Habitación en la que Virginia Graciosi Pacelli dio a luz a su tercer hijo, futuro Papa. (Actualità Giordiani)
Sólo el niño no parecía de buen humor. Se sabe de buena tinta que berreó enérgicamente cuando su tío-abuelo, el sacerdote Giuseppe Pacelli, le impuso los nombres de Eugenio María Giuseppe Giovanni.
Se contaba en la familia Pacelli que uno de sus mejores amigos faltó a la ceremonia. Monseñor Jacobacci tuvo una mañana demasiado cargada de ocupaciones. Cuando se vio libre de ellas era demasiado tarde para el bautizo, por lo que fue directamente al Palazzo Pediconi para felicitar a los padres y participar en la fiesta hogareña. Los Pacelli no habían regresado, y tuvo que esperarles al sol del mediodía, hasta que vio volver la esquina a una risueña y alegre comitiva, todos vestidos con sus mejores galas, los hombres de levita negra, las mujeres y las niñas ataviadas de colorines. Corrió hacia ellos dando mil excusas por el retraso.
—Te hemos echado de menos —dijo Filippo alegremente—; pero al fin nos has llegado.
—¿Puedo ver al niño? — preguntó Monseñor Jacobacci.
Pacelli se lo puso en los brazos. Con gran delicadeza apartó el velo de encaje que cubría su carita y miró con fijeza los ojillos entornados y los mechones de pelito negro que salían del gorrito. Cuando sintió el calor del nuevo cuerpo le invadió una ternura indescriptible.

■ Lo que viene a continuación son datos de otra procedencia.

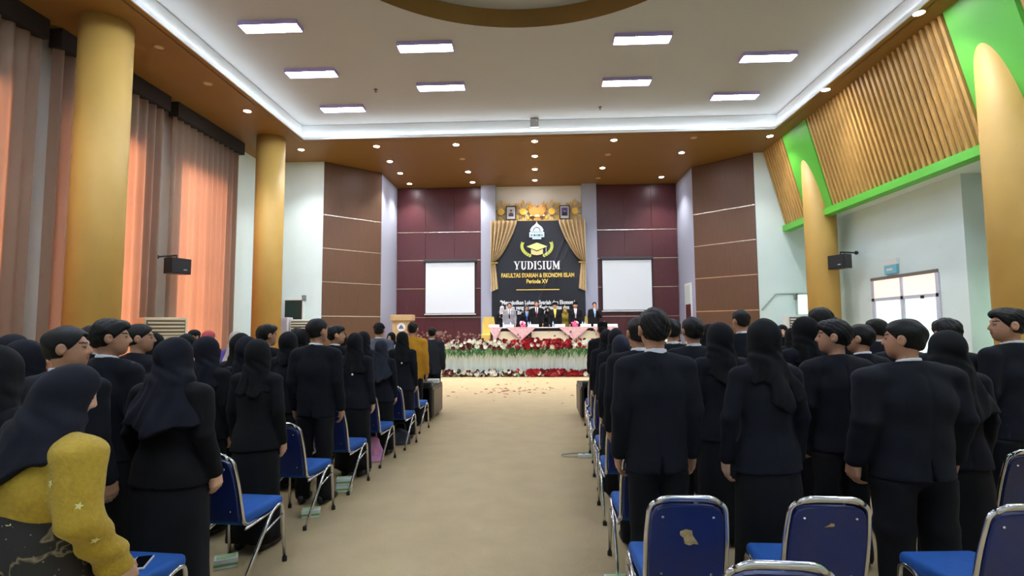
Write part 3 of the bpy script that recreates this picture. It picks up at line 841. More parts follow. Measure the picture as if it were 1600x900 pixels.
# small ceiling and wall fittings
o = empty('ceiling_sensor', (0.0, YF+.05, 7.62)); tag(o, 'small white sensor box on the ceiling edge above the stage front', 'sensor')
MB().box(-.13,.13,-.10,-.02,.10,.36,.01).build('box', mat('sensor_grey', rgb(186,188,190), .5), o); MB().ball((.07,-.10,.29), .02).build('indicator', WHITEP, o)
o = empty('air_vent', (5.62, 9.62, ZC)); tag(o, 'grey slatted air vent in white ceiling at top right', 'vent')
MB().box(-.62,.62,-.2,.2,-.015,0).build('vent_frame', mat('vent_grey', rgb(150,152,154), .5), o)
for k in range(6): MB().box(-.56,.56,-.16+k*.058,-.13+k*.058,-.03,-.015).build('vent_slat', mat('vent_dark', rgb(110,112,114), .5), o)
for x, y, t in ((-4.2, 13.5, 'left'), (1.9, 15.0, 'right')):
    o = empty('sprinkler', (x, y, ZC)); tag(o, 'tiny dark sprinkler head on the white ceiling, %s one' % t, 'sprinkler'); MB().lathe([(.05,0),(.05,-.015),(.015,-.03),(.015,-.07),(.04,-.075)], 12).build('head', mat('sprinkler_metal', rgb(110,106,100), .4, .6), o)

def speaker(loc, rz, label, bl=.575):
    o = empty('loudspeaker', loc, rz); tag(o, label, 'loudspeaker')
    MB().prism([(-.27,-.16),(.27,-.16),(.22,.14),(-.22,.14)], -.19, .19).build('cabinet', BLACKP, o)
    MB().box(-.25,.25,-.175,-.161,-.17,.17,.005).build('grille', mat('speaker_grille', rgb(26,26,30), .8), o)
    MB().box(.06,.15,-.18,-.175,-.10,-.075).build('badge', ALU, o)
    b = MB(); b.tube([(0,.0,.19),(0,.0,.27),(0,bl,.27)], .022); b.ball((0,bl-.02,.27), .055); b.build('bracket', BLACKP, o)
    return o
speaker((XL+.72, 12.60, 3.22), math.radians(72), 'black loudspeaker on bracket between curtains on left wall', .715)
speaker((8.42, 14.98, 3.42), math.radians(-72), 'black loudspeaker on bracket beside far right pillar')
o = empty('emergency_light', (9.0, 13.75, 3.02)); tag(o, 'small pale blue exit box on white wall above the double door', 'exit light')
MB().box(-.08,0,-.24,.24,.16,.32,.01).build('housing', WHITEP, o); MB().box(-.07,-.01,-.23,.23,-.06,.16,.006).build('sign_plate', mat('exit_blue', rgb(110,186,206), .3), o); MB().box(-.075,-.07,-.1,.14,.02,.08).build('figure_mark', WHITEP, o)

def ac_unit(x, y, z, rz, label, col, wd=1.0):
    o = empty('cabinet_air_conditioner', (x, y, 0), rz); tag(o, label, 'air conditioner')
    m = mat('ac_'+label[:5], col, .5)
    MB().box(-.45*wd,.45*wd,-.2,.2,0,z,.02).build('body', m, o)
    MB().box(-.40*wd,.40*wd,-.215,-.2,z-.42,z-.06).build('grille_frame', mat('ac_dark', rgb(92,84,66), .6), o)
    for k in range(4): MB().box(-.38*wd,.38*wd,-.235,-.21,z-.40+k*.085,z-.36+k*.085).build('louvre', m, o)
ac_unit(-8.75, 12.1, 1.95, math.radians(55), 'beige floor-standing air conditioner by left curtain, top showing over heads', rgb(206,194,160))
ac_unit(-7.75, 17.4, 1.98, 0, 'ivory floor-standing air conditioner in front of far left white wall', rgb(222,222,208), .8)
ac_unit(8.35, 17.3, 2.0, 0, 'white floor-standing air conditioner left of far right pillar', rgb(218,220,216), 1.0)
o = empty('equipment_rack', (-8.35, 17.3, 0)); tag(o, 'pale grey cabinet beside the ivory air conditioner', 'cabinet'); MB().box(-.2,.2,-.2,.2,0,2.05,.02).build('body', mat('rack_grey', rgb(190,190,204), .5), o); MB().box(-.17,.17,-.21,-.2,.1,1.95).build('door', mat('rack_grey2', rgb(176,176,190), .5), o)
for x, y, rz, t in ((-7.95, 17.88, 0, 'far left white wall'), (8.55, 17.88, 0, 'far right white wall')):
    o = empty('switch_box', (x, y, 2.72 if x < 0 else 2.62)); tag(o, 'small grey electrical box on the %s' % t, 'switch box'); MB().box(-.07,.07,-.05,0,-.1,.1,.008).build('box', mat('switch_grey', rgb(120,126,128), .5), o); MB().box(-.03,.03,-.06,-.05,-.05,.05).build('cover', mat('switch_grey2', rgb(140,146,148), .5), o)
tag(MB().tube([(7.42,17.86,2.2),(7.9,17.86,2.72),(8.5,17.86,2.72),(9.2,17.86,2.68)], .016, 6).build('conduit_pipe', mat('conduit', rgb(136,150,150), .5)), 'thin grey conduit climbing the far right white wall', 'pipe')
# ------------------------------------------------------------------ stage
def text_mesh(name, txt, size, m, parent, loc, width=None, bold=0.0, depth=.004, align='CENTER', spacing=1.0):
    cu = bpy.data.curves.new(name, 'FONT'); cu.body = txt; cu.size = size; cu.align_x = align; cu.align_y = 'CENTER'; cu.extrude = depth; cu.offset = bold; cu.space_character = spacing; cu.resolution_u = 3
    tmp = bpy.data.objects.new('tmp', cu); COL.objects.link(tmp); bpy.context.view_layer.update()
    me = bpy.data.meshes.new_from_object(tmp.evaluated_get(bpy.context.evaluated_depsgraph_get()))
    bpy.data.objects.remove(tmp); bpy.data.curves.remove(cu)
    xs = [v.co.x for v in me.vertices]; w_ = max(xs)-min(xs); sx = (width/w_) if width else 1.0
    c = (max(xs)+min(xs))/2
    for v in me.vertices: v.co = Vector(((v.co.x-c)*sx, -v.co.z, v.co.y))
    me.name = name; me.materials.clear()
    return link(name, me, m, parent, loc=loc)
GOLD = mat('gold_print', rgb(226,196,96), .5); WPRINT = mat('white_print', rgb(236,240,244), .6)
BAN = mat('banner_vinyl', rgb(24,24,34), .34, var=.2, vscale=1.2, bump=.35, bscale=2.2)
BX0, BX1, BZ0, BZ1 = -1.78, 1.97, 1.0, 5.98
BY = YB-.36; BC = (BX0+BX1)/2+.02
bn = empty('banner', (0, BY, 0)); tag(bn, 'tall black vinyl graduation banner with gold drapes hanging behind the table', 'banner')
def bfn(u, v):
    x = BX0+(BX1-BX0)*u; z = BZ0+(BZ1-BZ0)*v
    # diagonal tension creases running down from the upper right corner
    s1 = (x-1.2) - (z-5.4)*.42
    y = .012*math.sin(3*x+1.5*z) + .02*math.exp(-((s1-.05)/.05)**2)*(z > 2.6) + .015*math.exp(-((s1-.35)/.04)**2)*(z > 3.4) + .01*math.sin(9*x)*max(0, v-.85)
    return (x, -y, z)
cl = MB().grid(bfn, 90, 70).build('banner_cloth', BAN, bn, smooth=True)
yo = -.045
# campus crest: dome over a label plate
CRW = mat('crest_pale_blue', rgb(196,222,240), .5); CRD = mat('crest_dark', rgb(40,60,84), .5)
dome = [(-.30,0),(.30,0),(.30,.20),(.24,.22),(.27,.30),(.20,.42),(.10,.50),(.03,.56),(0,.66),(-.03,.56),(-.10,.50),(-.20,.42),(-.27,.30),(-.24,.22),(-.30,.20)]
cr = MB().prism([(a+BC-.06, b+5.30) for a, b in dome], yo-.01, yo, 'y').build('crest', CRW, bn)
dm = MB()
for k, (a, b, c_, d_) in enumerate(((-.24,.12,-.2,.04),(-.17,.12,-.15,.04),(-.12,.12,-.05,.04),(-.01,.12,.03,.04),(.06,.12,.13,.04),(.16,.12,.19,.04),(.22,.12,.25,.04),(-.22,.225,.22,.21))):
    dm.box(a+BC-.06, c_+BC-.06, yo-.016, yo-.01, 5.30+d_, 5.30+b)
arch = [(math.cos(t)*.15, .25+math.sin(t)*.17) for t in [math.pi*k/12 for k in range(13)]] + [(math.cos(t)*.12, .25+math.sin(t)*.14) for t in [math.pi*(12-k)/12 for k in range(13)]]
for k in range(12):
    p = [arch[k], arch[k+1], arch[24-k], arch[25-k]]
    dm.prism([(a+BC-.06, b+5.30) for a, b in p], yo-.016, yo-.01, 'y')
dm.build('crest_lines', CRD, cr)
MB().box(BC-.24, BC+.12, yo-.01, yo, 5.22, 5.29).build('crest_plate', CRW, bn)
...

Las personas que han contado este episodio dicen que se produjo un gran silencio en el grupo mientras el anciano sacerdote contemplaba al niño. Luego miró al padre con mirada profética y dijo con una voz extraña y clara:
—Dentro de sesenta y tres años justos, el pueblo, en la plaza de San Pedro y en toda Roma, aclamará ruidosamente a este niño.